§ **EXERCISE**: Starting at the top of the listing, extract every line up to and including the one with "from mathutils import Vector". Pictures stay out of the copy.

* Start *

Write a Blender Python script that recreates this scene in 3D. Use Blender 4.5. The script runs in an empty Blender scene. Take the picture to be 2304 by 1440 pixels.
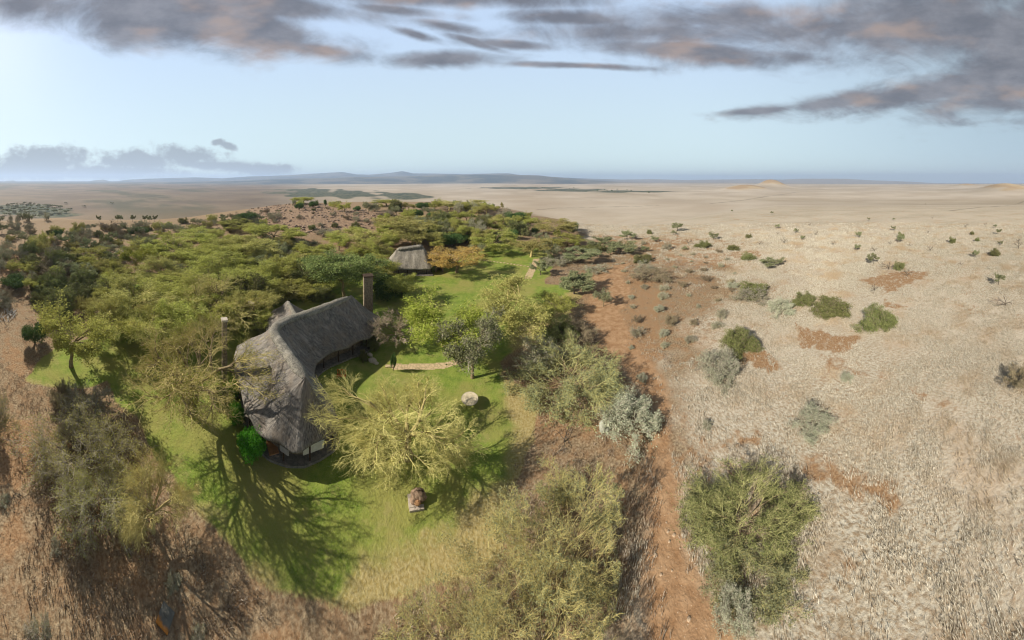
import bpy, math, random
import numpy as np
from mathutils import Vector

# ------------------------------------------------------------------ camera, sky, sun, exposure
F = 600.0            # pixels per radian of the 2304 px wide cylindrical panorama
HZ = 405.0           # picture row of the horizon
CAMH = 36.0          # height of the drone above the lodge garden
sc = bpy.context.scene
COL = sc.collection
cd = bpy.data.cameras.new('camera')
cam = bpy.data.objects.new('camera', cd); COL.objects.link(cam)
cam.location = (0, 0, CAMH); cam.rotation_euler = (math.pi/2, 0, 0)
cd.type = 'PANO'; cd.panorama_type = 'CENTRAL_CYLINDRICAL'
cd.central_cylindrical_range_u_min = -1152/F; cd.central_cylindrical_range_u_max = 1152/F
cd.central_cylindrical_range_v_min = -1035/F; cd.central_cylindrical_range_v_max = 405/F
cd.central_cylindrical_radius = 1.0
cd.clip_start = 0.1; cd.clip_end = 200000
sc.camera = cam
sc.view_settings.view_transform = 'Standard'; sc.view_settings.look = 'None'
sc.view_settings.exposure = 0.42; sc.view_settings.gamma = 1.0
sc.render.engine = 'CYCLES'
sc.cycles.max_bounces = 5; sc.cycles.diffuse_bounces = 3; sc.cycles.volume_bounces = 1
sc.cycles.transparent_max_bounces = 8; sc.cycles.filter_width = 1.15; sc.cycles.adaptive_threshold = 0.006

SH_AZ = math.radians(68.0)      # direction the shadows fall (clockwise from +Y)
SUN_EL = math.radians(30.0)
sl = bpy.data.lights.new('sun', 'SUN'); sl.energy = 5.0; sl.angle = math.radians(0.55); sl.color = (1.0, .93, .82)
so = bpy.data.objects.new('sun', sl); COL.objects.link(so)
dvec = Vector((math.sin(SH_AZ)*math.cos(SUN_EL), math.cos(SH_AZ)*math.cos(SUN_EL), -math.sin(SUN_EL)))
so.rotation_euler = dvec.to_track_quat('-Z', 'Y').to_euler(); so.location = (-60, -30, 120)

class NT:
    """tiny helper for writing node trees"""
    def __init__(s, tree): s.t = tree; s.n = tree.nodes; s.l = tree.links
    def put(s, sock, v):
        if hasattr(v, 'links') or isinstance(v, bpy.types.NodeSocket): s.l.new(v, sock)
        elif isinstance(v, (tuple, list)) and len(v) == 3 and sock.type == 'RGBA': sock.default_value = (*v, 1)
        else: sock.default_value = v
    def m(s, op, a, b=None, c=None, clamp=False):
        n = s.n.new('ShaderNodeMath'); n.operation = op; n.use_clamp = clamp
        s.put(n.inputs[0], a)
        if b is not None: s.put(n.inputs[1], b)
        if c is not None: s.put(n.inputs[2], c)
        return n.outputs[0]
    def mix(s, f, a, b, mode='MIX'):
        n = s.n.new('ShaderNodeMix'); n.data_type = 'RGBA'; n.blend_type = mode
        s.put(n.inputs[0], f); s.put(n.inputs[6], a); s.put(n.inputs[7], b)
        return n.outputs[2]
    def noise(s, vec, scale, detail=4, rough=.55, dist=0.0, out=0):
        n = s.n.new('ShaderNodeTexNoise'); n.inputs['Scale'].default_value = scale
        n.inputs['Detail'].default_value = detail; n.inputs['Roughness'].default_value = rough
        n.inputs['Distortion'].default_value = dist
        if vec is not None: s.l.new(vec, n.inputs['Vector'])
        return n.outputs[out]
    def ss(s, v, a, b, lo=0.0, hi=1.0):
        n = s.n.new('ShaderNodeMapRange'); n.interpolation_type = 'SMOOTHSTEP'
        s.put(n.inputs[0], v); n.inputs[1].default_value = a; n.inputs[2].default_value = b
        n.inputs[3].default_value = lo; n.inputs[4].default_value = hi
        return n.outputs[0]
    def attr(s, name):
        n = s.n.new('ShaderNodeAttribute'); n.attribute_name = name; return n.outputs['Fac']
    def scalev(s, vec, sc3, rot=(0, 0, 0)):
        n = s.n.new('ShaderNodeMapping'); n.inputs['Scale'].default_value = sc3; n.inputs['Rotation'].default_value = rot
        s.l.new(vec, n.inputs[0]); return n.outputs[0]

world = bpy.data.worlds.new('World'); sc.world = world; world.use_nodes = True
w = NT(world.node_tree); w.n.clear()
tc = w.n.new('ShaderNodeTexCoord'); sep = w.n.new('ShaderNodeSeparateXYZ'); w.l.new(tc.outputs['Generated'], sep.inputs[0])
sky = w.n.new('ShaderNodeTexSky'); sky.sky_type = 'NISHITA'; sky.sun_disc = False
sky.sun_elevation = SUN_EL; sky.sun_rotation = SH_AZ + math.pi
sky.altitude = 1500; sky.air_density = 1.0; sky.dust_density = 2.2; sky.ozone_density = 1.5
dx, dy, dz = sep.outputs
az = w.m('ARCTAN2', dx, dy)
hyp = w.m('SQRT', w.m('ADD', w.m('MULTIPLY', dx, dx), w.m('MULTIPLY', dy, dy)))
vv = w.m('DIVIDE', dz, w.m('MAXIMUM', hyp, .02))
# cloud banks: (azimuth, elevation tangent, half widths, tilt), measured as bearings of the real clouds
def P2(px, py): return ((px-1152)/F, (HZ-py)/F)
BL = [(60,10,340,52,.06),(330,30,330,62,.10),(560,70,240,40,.16),(720,112,150,22,.16),(640,15,300,26,.1),
      (990,134,160,18,-.02),(1010,0,360,22,0),(880,22,160,16,.1),(1000,58,90,14,.2),(1290,42,180,20,.05),
      (1150,100,110,12,.05),(1070,96,80,10,.3),(930,76,60,10,.3),(1480,70,320,34,-.02),(1560,112,330,22,.06),(1650,130,130,22,.05),(1640,40,400,40,-.05),(1860,60,430,64,-.02),
      (2130,60,400,86,.0),(2330,120,200,100,0),(2320,200,240,62,-.1),(2080,205,230,34,-.17),(1880,228,200,20,-.13),(1730,247,110,10,-.08),(2280,235,170,26,.1),
      (1280,147,140,7,.04)]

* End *

§ **SOLUTION FOR THIS PROBLEM**:
Write a Blender Python script that recreates this scene in 3D. Use Blender 4.5. The script runs in an empty Blender scene. Take the picture to be 2304 by 1440 pixels.
import bpy, math, random
import numpy as np
from mathutils import Vector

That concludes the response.